15.7. Waivers; Modifications. No failure or delay by the injured party to these Terms in exercising any right, power or privilege hereunder will operate as a waiver thereof, nor will any single or partial exercise thereof preclude any other or further exercise thereof or the exercise of any right, power or privilege hereunder at law or equity. 15.8. Interpretation. As used herein, “including” (and its variants) means “including without limitation” (and its variants). Headings are for convenience only. If any provision of these Terms is held to be void, invalid, unenforceable or illegal, the other provisions will continue in full force and effect.

15.9. Independent Contractors. The parties are independent contractors. These Terms will not be construed as constituting either party as a partner of the other or to create any other form of legal association that would give either party the express or implied right, power or authority to create any duty or obligation of the other party.

 

16. Definitions. Certain capitalized terms are defined in this Section 16, and others are defined contextually in these Terms.

“Cloud Products” means our hosted or cloud-based solutions (currently designated as “Cloud” deployments), including any client software we provide as part of the Cloud Products.

“Documentation” means our standard published documentation for the Cloud Products, currently located .

“End User” means an individual you or an Affiliate permits or invites to use the Cloud Products. For the avoidance of doubt: (a) individuals invited by your End Users, (b) individuals under managed accounts, and (c) individuals interacting with a Cloud Product as your customer are also considered End Users.

“End User Account” means an account established by you or an End User to enable the End User to use or access a Cloud Product.

“Feedback” means comments, questions, ideas, suggestions or other feedback relating to the Cloud Products, Support or Additional Services.

“Laws” means all applicable local, state, federal and international laws, regulations and conventions, including those related to data privacy and data transfer, international communications and the exportation of technical or personal data.

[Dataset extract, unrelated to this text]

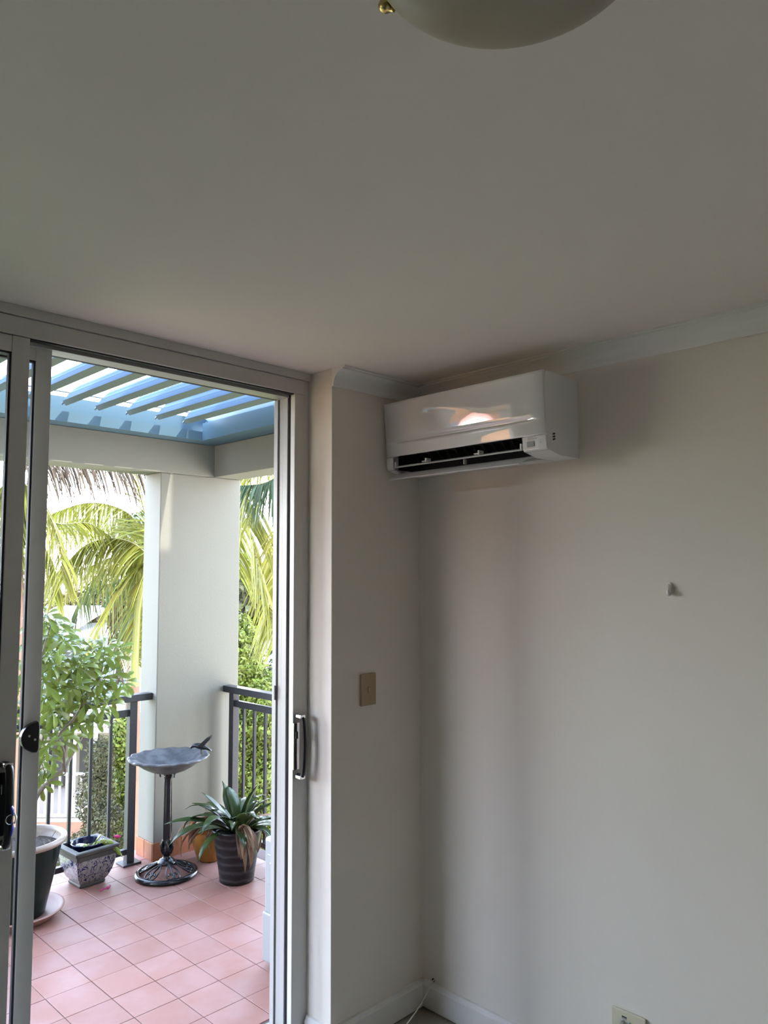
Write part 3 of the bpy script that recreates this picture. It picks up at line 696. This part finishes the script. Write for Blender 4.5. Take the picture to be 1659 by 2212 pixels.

“Notification Email Address” means the email address(es) you used to register for an Atlassian Cloud Product account or otherwise sign up for a Cloud Product. It is your responsibility to keep your email address(es) valid and current so that we are able to send notices, statements, and other information to you.

“Order” means Atlassian’s applicable online order page(s) for the Plugins. As applicable, the Order will identify: (i) the Cloud Products (ii) (for paid Orders) the amount or rate you will be charged, the billing and renewal terms, applicable currency, and form of payment.

“PO” means a purchase order.

“Subscription Term” means your permitted subscription period for a Cloud Product, as set forth in the applicable Order.

“Support” means support for the Cloud Products,

“Your Data” means any data, content, code, video, images or other materials of any type that you (including any of your End Users) submit to Cloud Products. In this context, “submit” (and any similar term) includes submitting, uploading, transmitting or otherwise making available Your Data to or through the Cloud Products.